Work to do – From the records below, transcribe only the lines running from the one with "Reconstruct this image" through the one with "COL = SC.collection". Keep both of those end lines.

Stored records –
§

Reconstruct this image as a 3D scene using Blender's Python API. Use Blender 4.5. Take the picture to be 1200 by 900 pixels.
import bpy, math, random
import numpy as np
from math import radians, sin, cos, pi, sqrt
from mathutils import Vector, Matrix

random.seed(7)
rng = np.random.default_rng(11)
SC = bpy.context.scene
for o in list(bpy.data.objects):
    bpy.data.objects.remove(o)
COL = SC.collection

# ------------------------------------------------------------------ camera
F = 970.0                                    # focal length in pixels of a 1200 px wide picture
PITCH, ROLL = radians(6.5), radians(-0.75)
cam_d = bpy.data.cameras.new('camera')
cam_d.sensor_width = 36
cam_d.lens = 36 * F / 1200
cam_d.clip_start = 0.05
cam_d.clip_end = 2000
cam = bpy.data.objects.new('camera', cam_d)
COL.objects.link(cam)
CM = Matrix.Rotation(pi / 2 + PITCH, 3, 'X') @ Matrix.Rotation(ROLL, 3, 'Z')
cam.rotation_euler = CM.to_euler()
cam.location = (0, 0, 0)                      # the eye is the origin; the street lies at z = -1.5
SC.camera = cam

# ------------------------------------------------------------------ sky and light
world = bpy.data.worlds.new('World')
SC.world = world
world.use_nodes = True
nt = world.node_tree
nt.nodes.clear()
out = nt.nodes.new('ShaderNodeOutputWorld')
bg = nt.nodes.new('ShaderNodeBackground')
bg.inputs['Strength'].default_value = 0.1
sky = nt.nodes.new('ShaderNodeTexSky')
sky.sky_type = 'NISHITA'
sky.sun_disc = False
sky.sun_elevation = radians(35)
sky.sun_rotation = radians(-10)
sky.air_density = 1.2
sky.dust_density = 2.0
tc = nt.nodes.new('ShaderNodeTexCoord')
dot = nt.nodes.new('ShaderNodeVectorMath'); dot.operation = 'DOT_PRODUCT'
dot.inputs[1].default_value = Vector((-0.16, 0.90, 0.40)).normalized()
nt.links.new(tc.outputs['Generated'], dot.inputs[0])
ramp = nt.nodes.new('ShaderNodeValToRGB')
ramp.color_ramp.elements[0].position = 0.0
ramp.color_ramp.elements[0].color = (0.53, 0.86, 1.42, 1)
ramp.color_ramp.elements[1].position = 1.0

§

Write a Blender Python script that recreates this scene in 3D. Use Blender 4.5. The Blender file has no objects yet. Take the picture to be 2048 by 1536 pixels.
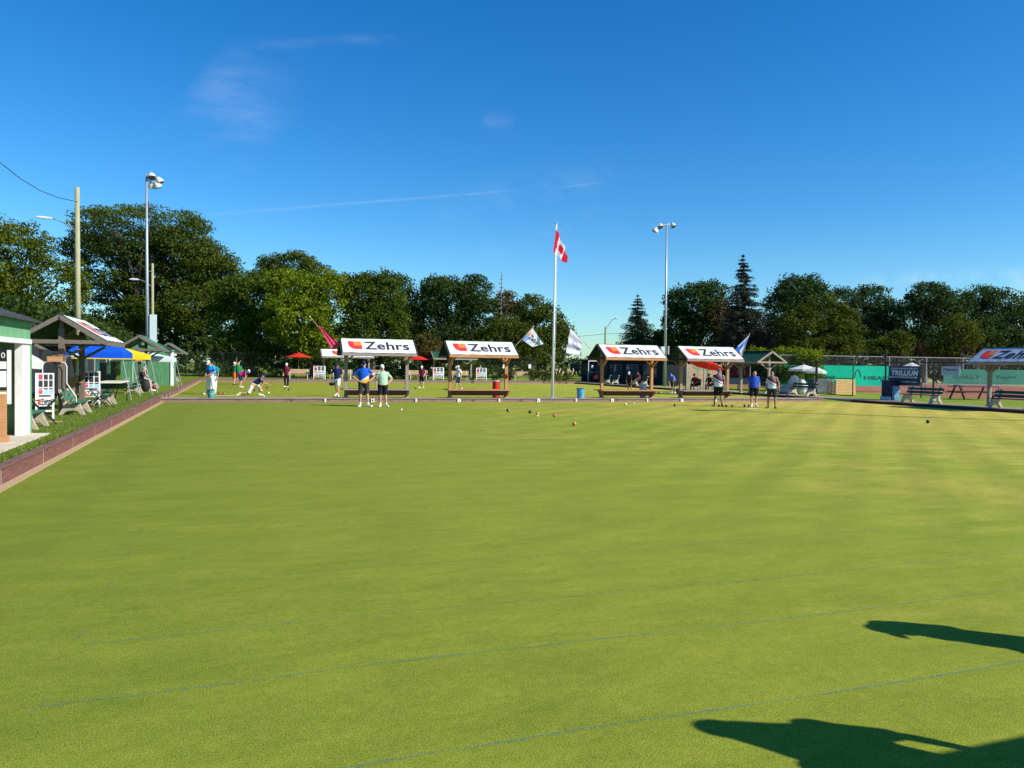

§

Written response –
Reconstruct this image as a 3D scene using Blender's Python API. Use Blender 4.5. Take the picture to be 1200 by 900 pixels.
import bpy, math, random
import numpy as np
from math import radians, sin, cos, pi, sqrt
from mathutils import Vector, Matrix

random.seed(7)
rng = np.random.default_rng(11)
SC = bpy.context.scene
for o in list(bpy.data.objects):
    bpy.data.objects.remove(o)
COL = SC.collection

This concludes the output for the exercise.